## Task instructions:
Go through the listing and copy every line word for word.

## Supplied data:

· · · · ·

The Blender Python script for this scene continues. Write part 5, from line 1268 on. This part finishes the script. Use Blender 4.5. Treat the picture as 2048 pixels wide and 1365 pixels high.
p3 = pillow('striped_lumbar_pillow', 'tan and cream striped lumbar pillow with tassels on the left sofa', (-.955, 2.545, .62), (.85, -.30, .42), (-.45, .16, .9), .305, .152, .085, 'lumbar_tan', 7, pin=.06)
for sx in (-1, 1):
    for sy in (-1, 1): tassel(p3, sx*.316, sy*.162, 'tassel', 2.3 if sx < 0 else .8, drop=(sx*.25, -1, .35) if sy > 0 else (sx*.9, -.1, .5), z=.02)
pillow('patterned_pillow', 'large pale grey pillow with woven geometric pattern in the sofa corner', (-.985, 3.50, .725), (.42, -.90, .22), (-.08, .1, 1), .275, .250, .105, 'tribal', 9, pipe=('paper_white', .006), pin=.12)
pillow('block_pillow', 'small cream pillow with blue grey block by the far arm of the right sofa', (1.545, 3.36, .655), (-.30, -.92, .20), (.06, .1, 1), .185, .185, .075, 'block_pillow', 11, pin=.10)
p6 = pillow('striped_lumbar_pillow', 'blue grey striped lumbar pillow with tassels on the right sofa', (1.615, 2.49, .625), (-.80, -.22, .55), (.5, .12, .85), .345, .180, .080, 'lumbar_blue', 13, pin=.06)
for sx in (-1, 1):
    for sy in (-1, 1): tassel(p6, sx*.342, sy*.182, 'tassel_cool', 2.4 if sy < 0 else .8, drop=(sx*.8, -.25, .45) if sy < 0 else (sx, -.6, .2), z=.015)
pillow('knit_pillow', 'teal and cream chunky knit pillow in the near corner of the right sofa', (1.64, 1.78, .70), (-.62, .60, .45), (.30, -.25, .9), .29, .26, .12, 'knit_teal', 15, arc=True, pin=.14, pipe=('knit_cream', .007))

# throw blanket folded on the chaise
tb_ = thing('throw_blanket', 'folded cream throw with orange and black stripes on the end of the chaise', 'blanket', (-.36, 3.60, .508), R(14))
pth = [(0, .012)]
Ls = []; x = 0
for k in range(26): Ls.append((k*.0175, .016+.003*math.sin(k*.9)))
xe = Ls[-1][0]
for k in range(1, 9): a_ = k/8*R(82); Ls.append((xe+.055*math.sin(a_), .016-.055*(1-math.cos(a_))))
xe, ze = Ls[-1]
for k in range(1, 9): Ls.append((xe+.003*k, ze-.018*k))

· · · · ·

## Worked answer:
The Blender Python script for this scene continues. Write part 5, from line 1268 on. This part finishes the script. Use Blender 4.5. Treat the picture as 2048 pixels wide and 1365 pixels high.
p3 = pillow('striped_lumbar_pillow', 'tan and cream striped lumbar pillow with tassels on the left sofa', (-.955, 2.545, .62), (.85, -.30, .42), (-.45, .16, .9), .305, .152, .085, 'lumbar_tan', 7, pin=.06)
for sx in (-1, 1):
    for sy in (-1, 1): tassel(p3, sx*.316, sy*.162, 'tassel', 2.3 if sx < 0 else .8, drop=(sx*.25, -1, .35) if sy > 0 else (sx*.9, -.1, .5), z=.02)
pillow('patterned_pillow', 'large pale grey pillow with woven geometric pattern in the sofa corner', (-.985, 3.50, .725), (.42, -.90, .22), (-.08, .1, 1), .275, .250, .105, 'tribal', 9, pipe=('paper_white', .006), pin=.12)
pillow('block_pillow', 'small cream pillow with blue grey block by the far arm of the right sofa', (1.545, 3.36, .655), (-.30, -.92, .20), (.06, .1, 1), .185, .185, .075, 'block_pillow', 11, pin=.10)
p6 = pillow('striped_lumbar_pillow', 'blue grey striped lumbar pillow with tassels on the right sofa', (1.615, 2.49, .625), (-.80, -.22, .55), (.5, .12, .85), .345, .180, .080, 'lumbar_blue', 13, pin=.06)
for sx in (-1, 1):
    for sy in (-1, 1): tassel(p6, sx*.342, sy*.182, 'tassel_cool', 2.4 if sy < 0 else .8, drop=(sx*.8, -.25, .45) if sy < 0 else (sx, -.6, .2), z=.015)
pillow('knit_pillow', 'teal and cream chunky knit pillow in the near corner of the right sofa', (1.64, 1.78, .70), (-.62, .60, .45), (.30, -.25, .9), .29, .26, .12, 'knit_teal', 15, arc=True, pin=.14, pipe=('knit_cream', .007))

# throw blanket folded on the chaise
tb_ = thing('throw_blanket', 'folded cream throw with orange and black stripes on the end of the chaise', 'blanket', (-.36, 3.60, .508), R(14))
pth = [(0, .012)]
Ls = []; x = 0
for k in range(26): Ls.append((k*.0175, .016+.003*math.sin(k*.9)))
xe = Ls[-1][0]
for k in range(1, 9): a_ = k/8*R(82); Ls.append((xe+.055*math.sin(a_), .016-.055*(1-math.cos(a_))))
xe, ze = Ls[-1]
for k in range(1, 9): Ls.append((xe+.003*k, ze-.018*k))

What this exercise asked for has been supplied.